Mit den Kollegen zusammen waren das etliche Altpapier-Touren... der Chef hat extra dafür sogar ne Runde "A"bfallschilder für die Fahrzeugflotte spendiert.
Oder ich hab auch schon ganz normales Bauholz für eine Zimmerei in Brannenburg an der A93 kurz vor Österreich aus Schweden geholt, ungefähr irgendwo nördlich von Örebro geladen... hätte man das Zeug nicht z.B. in Vilshofen kaufen können. Dort gibts ein größeres Sägewerk... von dort wiederum haben wir das Holz ins Ruhrgebiet gefahren.
Aber das beste war mal ne Tour im Werksverkehr... aufm Lieferschein stand eine leere Einwegpalette - so bin ich dann mit einem komplett leeren Sattelzug vom BMW-Werk München ins Werk Leipzig gefahren um einen Lieferschein unterschreiben zu lassen.
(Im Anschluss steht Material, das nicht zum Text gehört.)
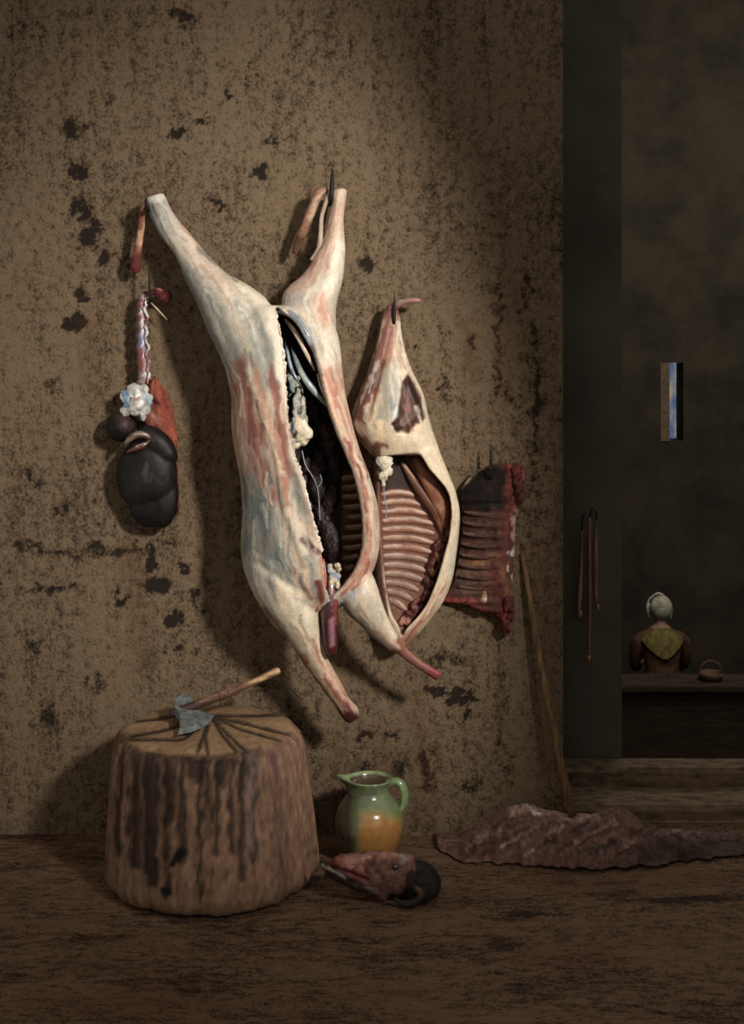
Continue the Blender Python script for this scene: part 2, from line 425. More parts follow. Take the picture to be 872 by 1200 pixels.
CREAM=(232,214,184); PALE=(214,204,182); GREY=(150,152,142); BLUE=(118,126,122); RED=(158,84,64); PINK=(206,146,120); DEEP=(104,34,30)
ops = [
 ('s',[(180,232),(196,262)],16,10,(176,170,156),.8), ('s',[(172,238),(185,275),(205,310)],5,6,(96,98,98),.8), ('s',[(205,250),(235,300),(262,330)],8,8,(222,190,166),.7),  # dark grey stroke paints the shaded left edge of the leg
 ('s',[(180,232),(188,230)],6,3,(226,216,200),1),
 ('s',[(214,318),(240,375),(262,425),(274,470)],11,10,BLUE,.85), ('s',[(228,320),(256,370),(286,430),(296,470)],7,7,GREY,.8),  # blue-grey strokes put the cool shade of the left side into colour
 ('s',[(262,340),(285,380),(302,425),(316,470)],6,5,CREAM,.9), ('s',[(276,357),(292,385),(304,420),(314,455)],5,5,GREY,.9), ('s',[(296,362),(312,396),(320,430),(326,455)],4,4,(134,138,130),.9),
 ('s',[(280,335),(310,352),(324,385),(332,430),(335,470)],5,4,(238,222,196),.95),
 ('s',[(286,430),(292,480),(300,530),(316,580)],12,9,(160,92,72),.9), ('s',[(276,450),(277,520),(285,560)],6,6,(186,128,104),.8), ('s',[(300,440),(312,490),(326,540)],6,5,(196,140,114),.8),
 ('s',[(318,430),(325,480),(333,530),(342,556)],5,4,(150,80,64),.9), ('s',[(290,436),(303,480),(318,520),(330,550),(334,580)],2.6,2.5,(240,212,176),.95),
 ('s',[(312,470),(320,510),(330,545)],2,2,(232,196,160),.8), ('s',[(284,470),(292,520),(300,545)],2,2,(204,150,124),.8),
 ('p',[(283,552),(300,560),(318,590),(330,630),(345,670),(335,690),(318,690),(300,672),(284,650),(288,610)],8,(122,128,120),.9),
 ('s',[(288,560),(292,600),(288,640)],5,5,(98,108,104),.7), ('s',[(306,590),(316,640),(330,668)],6,5,(90,102,102),.8),
 ('s',[(328,548),(334,595),(340,625),(350,655),(362,690),(372,715)],4,3,(226,192,156),.95), ('s',[(334,560),(337,590)],3,3,(184,104,80),.9),
 ('s',[(344,560),(350,585),(358,600)],5,4,(126,120,112),.9), ('s',[(340,600),(358,622),(372,640)],6,4,(230,200,170),.85), ('s',[(356,635),(362,640),(374,648)],4,2,DEEP,.95),
 ('s',[(362,655),(366,672),(372,700)],6,4,(140,136,124),.85), ('s',[(340,668),(350,680),(362,700)],3,2,(120,58,52),.8), ('s',[(376,650),(378,680),(374,712)],2.5,2,(208,140,110),.9),
 ('s',[(372,684),(376,706)],3,2,(110,34,30),.9),
 ('s',[(300,668),(322,682),(342,705)],4,4,(168,154,132),.7),
 ('p',[(322,676),(342,690),(360,702),(372,730),(378,764),(366,770),(350,748),(330,722)],6,(236,214,176),.95), ('p',[(334,698),(346,700),(352,698),(362,716),(370,742),(366,752),(350,738)],3,(246,230,202),.9),
 ('s',[(310,716),(335,748),(360,785),(395,830)],5,5,(112,86,70),.8), ('s',[(372,770),(392,800),(404,820)],8,6,(218,168,134),.85), ('s',[(396,816),(412,838)],8,5,(134,62,50),.85), ('s',[(366,752),(380,790),(392,815)],2,2,(176,84,62),.8),
 ('s',[(404,834),(414,844)],9,3,(78,32,32),.95), ('s',[(350,765),(375,805)],3,2,(150,70,54),.7),
 # right hind leg and flank
 ('s',[(397,228),(395,262)],10,5,(214,186,156),.9), ('s',[(390,236),(385,268),(376,292)],4,4,(150,104,84),.8), ('s',[(340,345),(362,325),(378,300)],9,8,(196,150,130),.85), ('s',[(330,352),(350,352),(372,356)],7,6,(168,158,150),.85),
 ('s',[(398,290),(392,320),(385,345)],7,5,(240,226,200),.9), ('s',[(370,300),(366,325)],3,3,(180,120,100),.7), ('s',[(374,352),(380,378)],8,6,(216,150,124),.85), ('s',[(388,390),(392,415),(390,430)],9,6,(240,226,202),.9), ('s',[(350,372),(362,388),(372,408)],4,3,(150,148,146),.9),
 ('s',[(388,440),(398,470),(406,500),(416,530)],11,6,(206,138,112),.9), ('s',[(380,445),(390,480),(402,512),(414,545)],2,2,(232,188,150),.9), ('s',[(400,508),(418,545),(430,585),(436,630),(428,668),(408,688)],7,4,(232,196,164),.9),
 ('s',[(404,515),(420,550),(430,585),(432,600)],3,2.5,(140,54,44),.85), ('s',[(434,610),(434,640),(424,670),(400,696)],3,3,(176,84,72),.7), ('s',[(442,590),(444,640),(436,668)],3,2,(214,168,150),.8), ('s',[(404,702),(420,694)],3,2,(170,180,196),.8),
 # right foreleg
 ('s',[(434,684),(450,714),(466,745)],7,4,(238,216,184),.95), ('s',[(402,712),(425,733),(446,755)],8,5,(136,128,108),.9), ('s',[(420,712),(440,738),(460,758)],3,3,(176,130,100),.8), ('s',[(466,758),(492,778),(516,792)],10,4,(138,72,60),.95), ('s',[(468,752),(500,778)],3,2,(176,110,86),.7),('s',[(506,788),(518,792)],6,2,(150,50,50),.8)]  # grey stroke paints the shade along its lower left side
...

Oder auch damals auf den Kühlern... da haben wir die in Freising bei München abgefüllte H-Milch nach Hermsdorf ins MGL Zentrallager gekarrt um einen Teil davon anschließend wieder in die Märkte nach München fahren.
Könnte man beliebig fortführen diese Liste und jeder LKW-Fahrer, der sich nur ein wenig einen Kopf macht kann aus seinem Tätigkeitsbereich solche Sachen beitragen...
Es gibt genügend Waren, die nicht eilig über die Autobahn transportiert werden müssen. Deutschland hat ein gut ausgebautes Schienennetz, dass aber scheinbar preislich nicht konkurrenzfähig ist.
Hier bleibt nur ein Gesetz, das bestimmte Warentransporte von der Strasse verbannt.